Adhyaya 60: Self-Assertion, Daiva, and the Rhetoric of Inevitability (उद्योग पर्व)
स्तम्भितास्वप्सु गच्छन्ति मया रथपदातय: । देवासुराणां भावानामहमेकः: प्रवर्तिता,मेरे द्वारा स्तम्भित किये हुए जलके ऊपर रथ और पैदल सेनाएँ चल सकती हैं। एकमात्र मैं ही दैव तथा आसुर शक्तियोंको प्रकट करनेमें समर्थ हूँ
stambhitāsv apsu gacchanti mayā rathapadātayaḥ | devāsurāṇāṃ bhāvānām aham ekaḥ pravartitā ||
Vaiśaṃpāyana sprach: „Über Wasser, das ich festgehalten und zur Ruhe gebracht habe, können Wagen und Fußsoldaten ziehen.
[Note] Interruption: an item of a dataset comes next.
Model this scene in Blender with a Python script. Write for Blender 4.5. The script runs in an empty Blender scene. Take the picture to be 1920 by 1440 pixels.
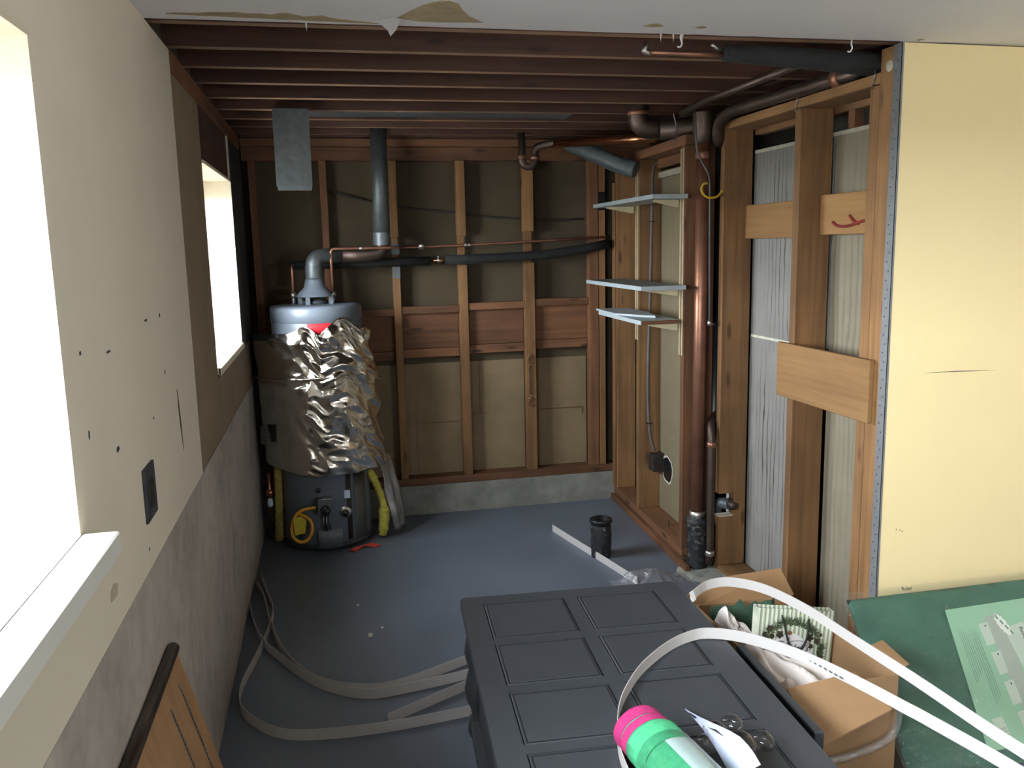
import bpy, bmesh, math, random
from mathutils import Vector, Matrix, noise
random.seed(7)
S = bpy.context.scene
COL = S.collection
R_ = math.radians

# ---------------------------------------------------------------- camera
yaw, pitch, roll, FPX, H = 0.2089034, 0.1606709, -0.0218809, 1607.63, 1.64
fw = Vector((math.sin(yaw)*math.cos(pitch), math.cos(yaw)*math.cos(pitch), -math.sin(pitch)))
r0 = Vector((math.cos(yaw), -math.sin(yaw), 0)); u0 = r0.cross(fw)
rt = r0*math.cos(roll)+u0*math.sin(roll); up = rt.cross(fw)
cd = bpy.data.cameras.new('camera'); cam = bpy.data.objects.new('camera', cd); COL.objects.link(cam)
m3 = Matrix((rt, up, -fw)).transposed()
cam.matrix_world = Matrix.Translation((0, 0, H)) @ m3.to_4x4()
cd.sensor_width = 36; cd.lens = FPX/1920*36; cd.clip_start = .05; cd.clip_end = 200
S.camera = cam
# ---------------------------------------------------------------- light
w = bpy.data.worlds.new('overcast'); S.world = w; w.use_nodes = True
bg = w.node_tree.nodes['Background']; bg.inputs[0].default_value = (.90, .95, 1.0, 1); bg.inputs[1].default_value = 60.0
S.view_settings.view_transform = 'Standard'; S.view_settings.look = 'None'
S.view_settings.gamma = 1; S.view_settings.use_curve_mapping = False
S.view_settings.exposure = -0.24
S.cycles.max_bounces = 10; S.cycles.diffuse_bounces = 6; S.cycles.glossy_bounces = 4
S.cycles.transparent_max_bounces = 12; S.cycles.transmission_bounces = 6
S.cycles.caustics_reflective = False; S.cycles.caustics_refractive = False
S.cycles.sample_clamp_indirect = 6; S.cycles.use_denoising = True
S.cycles.blur_glossy = 1.0
def portal(loc, rot, sx, sy):
    l = bpy.data.lights.new('window_portal', 'AREA'); l.shape = 'RECTANGLE'; l.size = sx; l.size_y = sy
    l.cycles.is_portal = True
    o = bpy.data.objects.new('window_portal', l); COL.objects.link(o); o.location = loc; o.rotation_euler = rot
portal((-.70, .47, 1.58), (0, R_(-90), 0), .83, 2.14)
portal((-.70, 3.99, 1.585), (0, R_(-90), 0), .8, .96)
portal((3.2, -2.78, 1.6), (R_(90), 0, 0), .7, .6)

# ---------------------------------------------------------------- materials
def srgb(h):
    v = [int(h[i:i+2], 16)/255 for i in (0, 2, 4)]
    return tuple([(c/12.92 if c <= .04045 else ((c+.055)/1.055)**2.4) for c in v]+[1])
class NT:
    def __init__(s, name):
        s.m = bpy.data.materials.new(name); s.m.use_nodes = True; s.t = s.m.node_tree
        s.b = s.t.nodes['Principled BSDF']; s.out = s.t.nodes['Material Output']
    def n(s, typ, **k):
        nd = s.t.nodes.new(typ)
        for a, v in k.items(): setattr(nd, a, v)
        return nd
    def l(s, a, b): s.t.links.new(a, b)
    def coord(s, scale=(1, 1, 1), rnd=True, world=False):
        tc = s.n('ShaderNodeTexCoord'); mp = s.n('ShaderNodeMapping'); mp.inputs['Scale'].default_value = scale
        if world:
            g = s.n('ShaderNodeNewGeometry'); s.l(g.outputs['Position'], mp.inputs[0])
        else: s.l(tc.outputs['Object'], mp.inputs[0])
        if rnd:
            oi = s.n('ShaderNodeObjectInfo'); mu = s.n('ShaderNodeMath', operation='MULTIPLY'); mu.inputs[1].default_value = 37
            s.l(oi.outputs['Random'], mu.inputs[0]); s.l(mu.outputs[0], mp.inputs['Location'])
        return mp.outputs[0]
    def noise(s, co, scale, detail=4, rough=.55, dist=0):
        t = s.n('ShaderNodeTexNoise'); t.inputs['Scale'].default_value = scale; t.inputs['Detail'].default_value = detail
        t.inputs['Roughness'].default_value = rough; t.inputs['Distortion'].default_value = dist
        s.l(co, t.inputs['Vector']); return t.outputs['Fac']
    def ramp(s, f, stops):
        r = s.n('ShaderNodeValToRGB'); e = r.color_ramp.elements
        while len(e) < len(stops): e.new(.5)
        for x, (p, c) in zip(e, stops): x.position = p; x.color = c
        s.l(f, r.inputs[0]); return r.outputs[0]
    def mix(s, f, a, b, mode='MIX'):
        x = s.n('ShaderNodeMix', data_type='RGBA', blend_type=mode)
        if isinstance(f, (int, float)): x.inputs[0].default_value = f
        else: s.l(f, x.inputs[0])
        for i, v in ((6, a), (7, b)):
            if isinstance(v, tuple): x.inputs[i].default_value = v
            else: s.l(v, x.inputs[i])
        return x.outputs[2]
    def bump(s, f, strength=.3, dist=.01):
        b = s.n('ShaderNodeBump'); b.inputs['Strength'].default_value = strength; b.inputs['Distance'].default_value = dist
        s.l(f, b.inputs['Height']); s.l(b.outputs[0], s.b.inputs['Normal'])
    def set(s, col=None, rough=.6, metal=0, spec=None):
        if col is not None:
            if isinstance(col, tuple): s.b.inputs['Base Color'].default_value = col
            else: s.l(col, s.b.inputs['Base Color'])
        s.b.inputs['Roughness'].default_value = rough; s.b.inputs['Metallic'].default_value = metal
        if spec is not None: s.b.inputs['Specular IOR Level'].default_value = spec
        return s.m

def plain(name, hexc, rough=.6, metal=0, nscale=12, amt=.25, bump=0, spec=None, world=False):
    t = NT(name); co = t.coord(world=world, rnd=not world); f = t.noise(co, nscale, 5)
    c = srgb(hexc); d = tuple([v*(1-amt) for v in c[:3]]+[1]); e = tuple([min(1, v*(1+amt*.6)) for v in c[:3]]+[1])
    col = t.ramp(f, [(.3, d), (.7, e)])
    if bump: t.bump(t.noise(co, nscale*6, 3), bump, .003)
    return t.set(col, rough, metal, spec)

def wood(name, light, dark, axis='Z', rough=.75, knots=True, tint=.35):
    t = NT(name); sc = {'X': (1.2, 26, 26), 'Y': (26, 1.2, 26), 'Z': (26, 26, 1.2)}[axis]
    co = t.coord(sc); f = t.noise(co, 1.0, 6, .6, .6)
    co2 = t.coord((2.2, 2.2, 2.2)); g = t.noise(co2, 1.0, 3)
    a, b = srgb(light), srgb(dark)
    col = t.ramp(f, [(.32, b), (.68, a)])
    blot = t.ramp(g, [(.3, (1-tint, 1-tint, 1-tint, 1)), (.7, (1.08, 1.08, 1.08, 1))])
    col = t.mix(1.0, col, blot, 'MULTIPLY')
    oi = t.n('ShaderNodeObjectInfo'); v = t.ramp(oi.outputs['Random'], [(0, (.78, .76, .74, 1)), (1, (1.12, 1.12, 1.1, 1))])
    col = t.mix(1.0, col, v, 'MULTIPLY')
    if knots:
        ks = {'X': (3, 11, 11), 'Y': (11, 3, 11), 'Z': (11, 11, 3)}[axis]
        ck = t.coord(ks); vo = t.n('ShaderNodeTexVoronoi'); vo.inputs['Scale'].default_value = 1; vo.inputs['Randomness'].default_value = 1
        t.l(ck, vo.inputs['Vector'])
        kf = t.ramp(vo.outputs['Distance'], [(.07, (1, 1, 1, 1)), (.16, (0, 0, 0, 1))])
        col = t.mix(kf, col, tuple([x*.45 for x in b[:3]]+[1]))
    t.bump(f, .25, .002)
    return t.set(col, rough)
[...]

Ich allein vermag die Kräfte und Wesensarten der Götter und der Asuras in Bewegung zu setzen und offenbar werden zu lassen.“
वैशम्पायन उवाच
The verse underscores the idea that extraordinary outcomes in the epic—such as armies moving where they normally could not—depend on a higher, singular agency that can restrain nature and activate opposing cosmic forces (deva and asura). It frames power as something that can be ‘set in motion’ by an initiator, reminding the listener that events in war are not only human strategy but also shaped by supra-human causation.
The speaker reports a claim of miraculous capability: waters can be made firm so that chariots and infantry may traverse them, and the same agent can bring forth or energize the divine and demonic modes of power. In context, it functions as a declaration of potency meant to explain or justify extraordinary movement and the unfolding of great forces around the impending conflict.